Case 3: Embedded PMC with AVSBus
In the next example, the PMC is embedded as a sub-system within the logic chip, which is the load of the power supplies. Normally it would be desirable to have a separate voltage rail (such as an always-on standby rail, marked "Bias" in the diagrams) power the PMC to avoid issues with power up and down control.

Case 4: Embedded PMC, External SMC
In the next example, the power management functions are embedded in the logic chip, but the system management functions (showing functions such as fan and interlock monitoring) are a separate sub-system outside the FPGA. Note that this configuration may require a multi-master PMBus implementation, depending on the amount of control authority given to the PMC and the SMC.

Aspects not addressed by PMBus 1.3
While the Rev. 1.3 PMBus spec addresses the most likely cases for controlling the power to a high-density logic device, there are still many considerations not addressed by the specification. The implementation of these items is for now left to the user.

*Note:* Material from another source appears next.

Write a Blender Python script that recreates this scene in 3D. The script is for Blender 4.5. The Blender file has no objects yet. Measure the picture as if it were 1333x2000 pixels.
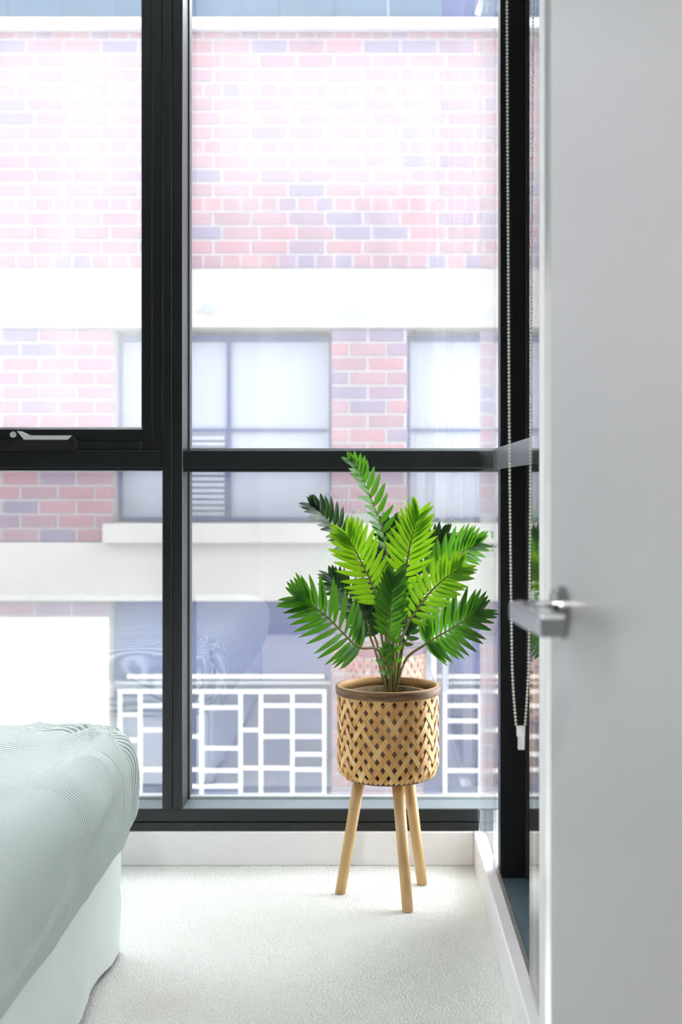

1. Point to multi-point AVSBus. As noted before, the PMBus+ spec only defines a single master and a single slave on the AVSBus. Any other configuration, such as multiple AVSBuses or multiple-slave power controllers in parallel on one AVSBus-controlled rail, will need some custom engineering work outside the scope of the specification.

2. Command forwarding over AVSBus. Basic status and voltage setting commands are available over the AVSBus, but general forwarding of other PMBus commands (such as configuration information or device ID strings) is not yet supported by the PMBus specification. There is presently no provision for forwarding any arbitrary data from the POL to the logic device via AVSBus.

3. Frequency coordination between PMBus and AVSBus. The basic assumption in the introduction of the AVSBus is that the AVSBus is significantly faster than the PMBus. This relationship in the bus clock frequencies should be maintained for proper completion of AVSBus transactions (including error checking) while PMBus transactions are still in progress.